__SET PROBLEM__: Repeat each line exactly, leaving nothing out.

__DATASET CONTENT__:
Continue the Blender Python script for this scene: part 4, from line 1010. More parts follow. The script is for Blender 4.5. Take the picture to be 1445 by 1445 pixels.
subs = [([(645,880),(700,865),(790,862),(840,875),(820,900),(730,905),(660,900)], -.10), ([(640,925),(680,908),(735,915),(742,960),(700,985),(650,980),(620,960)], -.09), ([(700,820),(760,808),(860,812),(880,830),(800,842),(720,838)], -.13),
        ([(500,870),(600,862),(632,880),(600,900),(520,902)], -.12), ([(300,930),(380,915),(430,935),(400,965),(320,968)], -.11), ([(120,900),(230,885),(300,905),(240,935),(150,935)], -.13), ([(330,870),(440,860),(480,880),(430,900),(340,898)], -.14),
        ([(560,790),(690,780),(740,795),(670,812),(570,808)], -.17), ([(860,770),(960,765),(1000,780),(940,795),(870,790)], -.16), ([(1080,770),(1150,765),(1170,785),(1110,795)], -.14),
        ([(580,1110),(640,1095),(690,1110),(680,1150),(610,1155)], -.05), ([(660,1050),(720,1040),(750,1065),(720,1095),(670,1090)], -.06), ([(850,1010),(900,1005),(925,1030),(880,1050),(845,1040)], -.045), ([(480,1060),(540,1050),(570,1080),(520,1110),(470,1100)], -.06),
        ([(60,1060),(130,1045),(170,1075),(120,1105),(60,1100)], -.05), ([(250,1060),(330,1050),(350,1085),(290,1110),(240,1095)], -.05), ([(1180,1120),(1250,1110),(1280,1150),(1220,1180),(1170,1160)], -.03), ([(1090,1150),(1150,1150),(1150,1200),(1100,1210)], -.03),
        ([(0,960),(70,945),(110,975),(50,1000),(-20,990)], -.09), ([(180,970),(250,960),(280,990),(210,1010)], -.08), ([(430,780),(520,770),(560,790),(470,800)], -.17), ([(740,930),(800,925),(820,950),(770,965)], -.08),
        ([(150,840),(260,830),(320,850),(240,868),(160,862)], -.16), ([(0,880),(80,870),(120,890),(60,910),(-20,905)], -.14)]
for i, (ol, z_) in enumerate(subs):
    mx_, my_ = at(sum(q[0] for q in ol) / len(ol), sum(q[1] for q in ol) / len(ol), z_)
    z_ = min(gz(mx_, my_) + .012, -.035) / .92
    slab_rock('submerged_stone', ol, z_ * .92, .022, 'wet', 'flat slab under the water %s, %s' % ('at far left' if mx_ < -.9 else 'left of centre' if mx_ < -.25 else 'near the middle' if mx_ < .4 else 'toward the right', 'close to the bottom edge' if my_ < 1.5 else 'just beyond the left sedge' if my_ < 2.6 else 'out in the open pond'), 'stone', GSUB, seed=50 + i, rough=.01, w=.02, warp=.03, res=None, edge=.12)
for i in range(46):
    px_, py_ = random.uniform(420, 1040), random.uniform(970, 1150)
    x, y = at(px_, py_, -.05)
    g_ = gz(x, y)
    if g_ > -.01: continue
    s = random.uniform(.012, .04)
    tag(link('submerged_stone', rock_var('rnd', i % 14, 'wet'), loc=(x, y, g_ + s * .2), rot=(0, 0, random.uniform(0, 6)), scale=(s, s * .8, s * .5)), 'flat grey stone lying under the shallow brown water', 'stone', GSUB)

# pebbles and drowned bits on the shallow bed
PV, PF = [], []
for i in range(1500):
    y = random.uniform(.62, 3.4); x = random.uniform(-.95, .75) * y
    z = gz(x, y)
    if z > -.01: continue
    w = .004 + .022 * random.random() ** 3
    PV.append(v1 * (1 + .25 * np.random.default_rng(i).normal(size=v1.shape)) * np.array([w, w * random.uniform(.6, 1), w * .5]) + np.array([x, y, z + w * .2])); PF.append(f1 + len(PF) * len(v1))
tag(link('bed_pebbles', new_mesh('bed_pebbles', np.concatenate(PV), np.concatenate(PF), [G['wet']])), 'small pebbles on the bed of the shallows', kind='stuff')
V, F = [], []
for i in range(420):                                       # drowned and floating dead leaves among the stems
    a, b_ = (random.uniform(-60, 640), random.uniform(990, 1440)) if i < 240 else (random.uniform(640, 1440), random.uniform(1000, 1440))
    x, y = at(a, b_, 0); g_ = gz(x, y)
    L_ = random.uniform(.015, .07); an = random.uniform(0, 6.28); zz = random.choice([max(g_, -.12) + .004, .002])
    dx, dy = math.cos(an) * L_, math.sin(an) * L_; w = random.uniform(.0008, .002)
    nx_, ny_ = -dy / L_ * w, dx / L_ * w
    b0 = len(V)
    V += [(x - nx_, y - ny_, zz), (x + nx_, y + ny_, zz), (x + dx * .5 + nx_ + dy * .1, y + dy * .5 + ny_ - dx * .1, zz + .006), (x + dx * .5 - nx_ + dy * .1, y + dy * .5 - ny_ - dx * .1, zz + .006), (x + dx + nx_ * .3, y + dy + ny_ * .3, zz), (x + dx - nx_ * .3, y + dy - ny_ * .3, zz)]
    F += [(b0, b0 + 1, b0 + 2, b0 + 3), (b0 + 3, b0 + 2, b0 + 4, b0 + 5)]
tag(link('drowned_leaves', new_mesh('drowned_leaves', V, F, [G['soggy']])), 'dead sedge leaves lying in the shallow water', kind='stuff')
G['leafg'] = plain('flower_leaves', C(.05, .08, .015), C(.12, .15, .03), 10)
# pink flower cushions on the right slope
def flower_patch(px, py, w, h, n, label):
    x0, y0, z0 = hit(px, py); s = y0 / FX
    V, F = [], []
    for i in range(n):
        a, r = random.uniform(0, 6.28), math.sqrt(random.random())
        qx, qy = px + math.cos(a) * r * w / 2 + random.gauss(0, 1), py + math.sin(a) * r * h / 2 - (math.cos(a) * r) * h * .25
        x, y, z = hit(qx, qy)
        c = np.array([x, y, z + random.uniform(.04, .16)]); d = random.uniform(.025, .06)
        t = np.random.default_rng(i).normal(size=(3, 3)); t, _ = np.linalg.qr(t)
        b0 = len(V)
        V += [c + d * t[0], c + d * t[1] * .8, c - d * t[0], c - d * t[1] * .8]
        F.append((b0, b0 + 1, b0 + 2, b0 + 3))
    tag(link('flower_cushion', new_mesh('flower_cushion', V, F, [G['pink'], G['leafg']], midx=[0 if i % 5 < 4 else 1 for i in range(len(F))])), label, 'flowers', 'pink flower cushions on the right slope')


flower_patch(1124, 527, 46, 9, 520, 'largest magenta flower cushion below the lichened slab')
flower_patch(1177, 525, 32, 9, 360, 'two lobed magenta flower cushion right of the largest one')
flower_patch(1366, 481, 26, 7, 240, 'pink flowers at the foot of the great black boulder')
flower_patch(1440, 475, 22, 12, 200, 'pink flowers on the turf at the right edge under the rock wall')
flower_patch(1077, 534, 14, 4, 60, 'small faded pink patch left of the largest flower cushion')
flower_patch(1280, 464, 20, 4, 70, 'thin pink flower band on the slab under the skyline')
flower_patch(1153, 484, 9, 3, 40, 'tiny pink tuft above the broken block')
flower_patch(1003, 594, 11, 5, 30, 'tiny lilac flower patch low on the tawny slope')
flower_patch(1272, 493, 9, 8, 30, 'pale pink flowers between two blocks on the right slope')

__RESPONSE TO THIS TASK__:
Continue the Blender Python script for this scene: part 4, from line 1010. More parts follow. The script is for Blender 4.5. Take the picture to be 1445 by 1445 pixels.
subs = [([(645,880),(700,865),(790,862),(840,875),(820,900),(730,905),(660,900)], -.10), ([(640,925),(680,908),(735,915),(742,960),(700,985),(650,980),(620,960)], -.09), ([(700,820),(760,808),(860,812),(880,830),(800,842),(720,838)], -.13),
        ([(500,870),(600,862),(632,880),(600,900),(520,902)], -.12), ([(300,930),(380,915),(430,935),(400,965),(320,968)], -.11), ([(120,900),(230,885),(300,905),(240,935),(150,935)], -.13), ([(330,870),(440,860),(480,880),(430,900),(340,898)], -.14),
        ([(560,790),(690,780),(740,795),(670,812),(570,808)], -.17), ([(860,770),(960,765),(1000,780),(940,795),(870,790)], -.16), ([(1080,770),(1150,765),(1170,785),(1110,795)], -.14),
        ([(580,1110),(640,1095),(690,1110),(680,1150),(610,1155)], -.05), ([(660,1050),(720,1040),(750,1065),(720,1095),(670,1090)], -.06), ([(850,1010),(900,1005),(925,1030),(880,1050),(845,1040)], -.045), ([(480,1060),(540,1050),(570,1080),(520,1110),(470,1100)], -.06),
        ([(60,1060),(130,1045),(170,1075),(120,1105),(60,1100)], -.05), ([(250,1060),(330,1050),(350,1085),(290,1110),(240,1095)], -.05), ([(1180,1120),(1250,1110),(1280,1150),(1220,1180),(1170,1160)], -.03), ([(1090,1150),(1150,1150),(1150,1200),(1100,1210)], -.03),
        ([(0,960),(70,945),(110,975),(50,1000),(-20,990)], -.09), ([(180,970),(250,960),(280,990),(210,1010)], -.08), ([(430,780),(520,770),(560,790),(470,800)], -.17), ([(740,930),(800,925),(820,950),(770,965)], -.08),
        ([(150,840),(260,830),(320,850),(240,868),(160,862)], -.16), ([(0,880),(80,870),(120,890),(60,910),(-20,905)], -.14)]
for i, (ol, z_) in enumerate(subs):
    mx_, my_ = at(sum(q[0] for q in ol) / len(ol), sum(q[1] for q in ol) / len(ol), z_)
    z_ = min(gz(mx_, my_) + .012, -.035) / .92
    slab_rock('submerged_stone', ol, z_ * .92, .022, 'wet', 'flat slab under the water %s, %s' % ('at far left' if mx_ < -.9 else 'left of centre' if mx_ < -.25 else 'near the middle' if mx_ < .4 else 'toward the right', 'close to the bottom edge' if my_ < 1.5 else 'just beyond the left sedge' if my_ < 2.6 else 'out in the open pond'), 'stone', GSUB, seed=50 + i, rough=.01, w=.02, warp=.03, res=None, edge=.12)
for i in range(46):
    px_, py_ = random.uniform(420, 1040), random.uniform(970, 1150)
    x, y = at(px_, py_, -.05)
    g_ = gz(x, y)
    if g_ > -.01: continue
    s = random.uniform(.012, .04)
    tag(link('submerged_stone', rock_var('rnd', i % 14, 'wet'), loc=(x, y, g_ + s * .2), rot=(0, 0, random.uniform(0, 6)), scale=(s, s * .8, s * .5)), 'flat grey stone lying under the shallow brown water', 'stone', GSUB)

# pebbles and drowned bits on the shallow bed
PV, PF = [], []
for i in range(1500):
    y = random.uniform(.62, 3.4); x = random.uniform(-.95, .75) * y
    z = gz(x, y)
    if z > -.01: continue
    w = .004 + .022 * random.random() ** 3
    PV.append(v1 * (1 + .25 * np.random.default_rng(i).normal(size=v1.shape)) * np.array([w, w * random.uniform(.6, 1), w * .5]) + np.array([x, y, z + w * .2])); PF.append(f1 + len(PF) * len(v1))
tag(link('bed_pebbles', new_mesh('bed_pebbles', np.concatenate(PV), np.concatenate(PF), [G['wet']])), 'small pebbles on the bed of the shallows', kind='stuff')
V, F = [], []
for i in range(420):                                       # drowned and floating dead leaves among the stems
    a, b_ = (random.uniform(-60, 640), random.uniform(990, 1440)) if i < 240 else (random.uniform(640, 1440), random.uniform(1000, 1440))
    x, y = at(a, b_, 0); g_ = gz(x, y)
    L_ = random.uniform(.015, .07); an = random.uniform(0, 6.28); zz = random.choice([max(g_, -.12) + .004, .002])
    dx, dy = math.cos(an) * L_, math.sin(an) * L_; w = random.uniform(.0008, .002)
    nx_, ny_ = -dy / L_ * w, dx / L_ * w
    b0 = len(V)
    V += [(x - nx_, y - ny_, zz), (x + nx_, y + ny_, zz), (x + dx * .5 + nx_ + dy * .1, y + dy * .5 + ny_ - dx * .1, zz + .006), (x + dx * .5 - nx_ + dy * .1, y + dy * .5 - ny_ - dx * .1, zz + .006), (x + dx + nx_ * .3, y + dy + ny_ * .3, zz), (x + dx - nx_ * .3, y + dy - ny_ * .3, zz)]
    F += [(b0, b0 + 1, b0 + 2, b0 + 3), (b0 + 3, b0 + 2, b0 + 4, b0 + 5)]
tag(link('drowned_leaves', new_mesh('drowned_leaves', V, F, [G['soggy']])), 'dead sedge leaves lying in the shallow water', kind='stuff')
G['leafg'] = plain('flower_leaves', C(.05, .08, .015), C(.12, .15, .03), 10)
# pink flower cushions on the right slope
def flower_patch(px, py, w, h, n, label):
    x0, y0, z0 = hit(px, py); s = y0 / FX
    V, F = [], []
    for i in range(n):
        a, r = random.uniform(0, 6.28), math.sqrt(random.random())
        qx, qy = px + math.cos(a) * r * w / 2 + random.gauss(0, 1), py + math.sin(a) * r * h / 2 - (math.cos(a) * r) * h * .25
        x, y, z = hit(qx, qy)
        c = np.array([x, y, z + random.uniform(.04, .16)]); d = random.uniform(.025, .06)
        t = np.random.default_rng(i).normal(size=(3, 3)); t, _ = np.linalg.qr(t)
        b0 = len(V)
        V += [c + d * t[0], c + d * t[1] * .8, c - d * t[0], c - d * t[1] * .8]
        F.append((b0, b0 + 1, b0 + 2, b0 + 3))
    tag(link('flower_cushion', new_mesh('flower_cushion', V, F, [G['pink'], G['leafg']], midx=[0 if i % 5 < 4 else 1 for i in range(len(F))])), label, 'flowers', 'pink flower cushions on the right slope')


flower_patch(1124, 527, 46, 9, 520, 'largest magenta flower cushion below the lichened slab')
flower_patch(1177, 525, 32, 9, 360, 'two lobed magenta flower cushion right of the largest one')
flower_patch(1366, 481, 26, 7, 240, 'pink flowers at the foot of the great black boulder')
flower_patch(1440, 475, 22, 12, 200, 'pink flowers on the turf at the right edge under the rock wall')
flower_patch(1077, 534, 14, 4, 60, 'small faded pink patch left of the largest flower cushion')
flower_patch(1280, 464, 20, 4, 70, 'thin pink flower band on the slab under the skyline')
flower_patch(1153, 484, 9, 3, 40, 'tiny pink tuft above the broken block')
flower_patch(1003, 594, 11, 5, 30, 'tiny lilac flower patch low on the tawny slope')
flower_patch(1272, 493, 9, 8, 30, 'pale pink flowers between two blocks on the right slope')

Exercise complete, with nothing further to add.